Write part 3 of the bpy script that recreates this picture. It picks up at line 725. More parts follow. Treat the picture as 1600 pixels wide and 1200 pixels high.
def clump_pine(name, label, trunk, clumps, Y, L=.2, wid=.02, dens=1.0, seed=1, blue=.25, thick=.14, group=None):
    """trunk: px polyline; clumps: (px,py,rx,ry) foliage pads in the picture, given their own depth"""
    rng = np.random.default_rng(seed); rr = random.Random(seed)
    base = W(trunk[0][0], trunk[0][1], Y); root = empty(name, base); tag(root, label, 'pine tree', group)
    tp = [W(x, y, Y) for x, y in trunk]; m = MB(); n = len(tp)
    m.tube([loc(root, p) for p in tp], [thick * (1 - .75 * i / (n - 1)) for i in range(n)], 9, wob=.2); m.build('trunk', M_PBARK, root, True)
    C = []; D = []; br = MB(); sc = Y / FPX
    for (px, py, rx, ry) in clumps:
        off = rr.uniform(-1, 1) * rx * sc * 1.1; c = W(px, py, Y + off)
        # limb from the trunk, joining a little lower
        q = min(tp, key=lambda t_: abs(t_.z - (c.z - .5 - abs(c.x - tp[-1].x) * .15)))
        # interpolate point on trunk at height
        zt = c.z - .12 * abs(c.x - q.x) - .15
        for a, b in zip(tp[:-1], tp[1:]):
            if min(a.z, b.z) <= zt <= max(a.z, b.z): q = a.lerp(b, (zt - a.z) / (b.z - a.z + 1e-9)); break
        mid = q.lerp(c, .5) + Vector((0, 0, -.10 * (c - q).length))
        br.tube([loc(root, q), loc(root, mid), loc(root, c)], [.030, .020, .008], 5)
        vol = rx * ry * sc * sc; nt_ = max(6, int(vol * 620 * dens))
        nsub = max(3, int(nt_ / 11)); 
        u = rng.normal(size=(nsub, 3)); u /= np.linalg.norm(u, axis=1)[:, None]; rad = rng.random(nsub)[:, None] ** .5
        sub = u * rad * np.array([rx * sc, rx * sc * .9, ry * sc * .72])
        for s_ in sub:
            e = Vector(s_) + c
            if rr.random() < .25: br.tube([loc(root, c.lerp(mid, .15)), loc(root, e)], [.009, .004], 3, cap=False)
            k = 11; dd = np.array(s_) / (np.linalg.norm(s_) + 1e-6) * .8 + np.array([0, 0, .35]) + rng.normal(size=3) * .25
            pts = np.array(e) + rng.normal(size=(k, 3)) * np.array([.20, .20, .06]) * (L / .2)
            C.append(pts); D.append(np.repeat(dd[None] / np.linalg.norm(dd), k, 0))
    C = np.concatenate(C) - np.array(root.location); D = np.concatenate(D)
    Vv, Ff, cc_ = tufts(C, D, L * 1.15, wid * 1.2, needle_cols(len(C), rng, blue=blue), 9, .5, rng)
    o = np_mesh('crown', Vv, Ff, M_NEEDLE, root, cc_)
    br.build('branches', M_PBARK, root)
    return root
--
● **Written instruction**
Retype the listing above in full, with no alterations.

● **Expected answer**
Write part 3 of the bpy script that recreates this picture. It picks up at line 725. More parts follow. Treat the picture as 1600 pixels wide and 1200 pixels high.
def clump_pine(name, label, trunk, clumps, Y, L=.2, wid=.02, dens=1.0, seed=1, blue=.25, thick=.14, group=None):
    """trunk: px polyline; clumps: (px,py,rx,ry) foliage pads in the picture, given their own depth"""
    rng = np.random.default_rng(seed); rr = random.Random(seed)
    base = W(trunk[0][0], trunk[0][1], Y); root = empty(name, base); tag(root, label, 'pine tree', group)
    tp = [W(x, y, Y) for x, y in trunk]; m = MB(); n = len(tp)
    m.tube([loc(root, p) for p in tp], [thick * (1 - .75 * i / (n - 1)) for i in range(n)], 9, wob=.2); m.build('trunk', M_PBARK, root, True)
    C = []; D = []; br = MB(); sc = Y / FPX
    for (px, py, rx, ry) in clumps:
        off = rr.uniform(-1, 1) * rx * sc * 1.1; c = W(px, py, Y + off)
        # limb from the trunk, joining a little lower
        q = min(tp, key=lambda t_: abs(t_.z - (c.z - .5 - abs(c.x - tp[-1].x) * .15)))
        # interpolate point on trunk at height
        zt = c.z - .12 * abs(c.x - q.x) - .15
        for a, b in zip(tp[:-1], tp[1:]):
            if min(a.z, b.z) <= zt <= max(a.z, b.z): q = a.lerp(b, (zt - a.z) / (b.z - a.z + 1e-9)); break
        mid = q.lerp(c, .5) + Vector((0, 0, -.10 * (c - q).length))
        br.tube([loc(root, q), loc(root, mid), loc(root, c)], [.030, .020, .008], 5)
        vol = rx * ry * sc * sc; nt_ = max(6, int(vol * 620 * dens))
        nsub = max(3, int(nt_ / 11)); 
        u = rng.normal(size=(nsub, 3)); u /= np.linalg.norm(u, axis=1)[:, None]; rad = rng.random(nsub)[:, None] ** .5
        sub = u * rad * np.array([rx * sc, rx * sc * .9, ry * sc * .72])
        for s_ in sub:
            e = Vector(s_) + c
            if rr.random() < .25: br.tube([loc(root, c.lerp(mid, .15)), loc(root, e)], [.009, .004], 3, cap=False)
            k = 11; dd = np.array(s_) / (np.linalg.norm(s_) + 1e-6) * .8 + np.array([0, 0, .35]) + rng.normal(size=3) * .25
            pts = np.array(e) + rng.normal(size=(k, 3)) * np.array([.20, .20, .06]) * (L / .2)
            C.append(pts); D.append(np.repeat(dd[None] / np.linalg.norm(dd), k, 0))
    C = np.concatenate(C) - np.array(root.location); D = np.concatenate(D)
    Vv, Ff, cc_ = tufts(C, D, L * 1.15, wid * 1.2, needle_cols(len(C), rng, blue=blue), 9, .5, rng)
    o = np_mesh('crown', Vv, Ff, M_NEEDLE, root, cc_)
    br.build('branches', M_PBARK, root)
    return root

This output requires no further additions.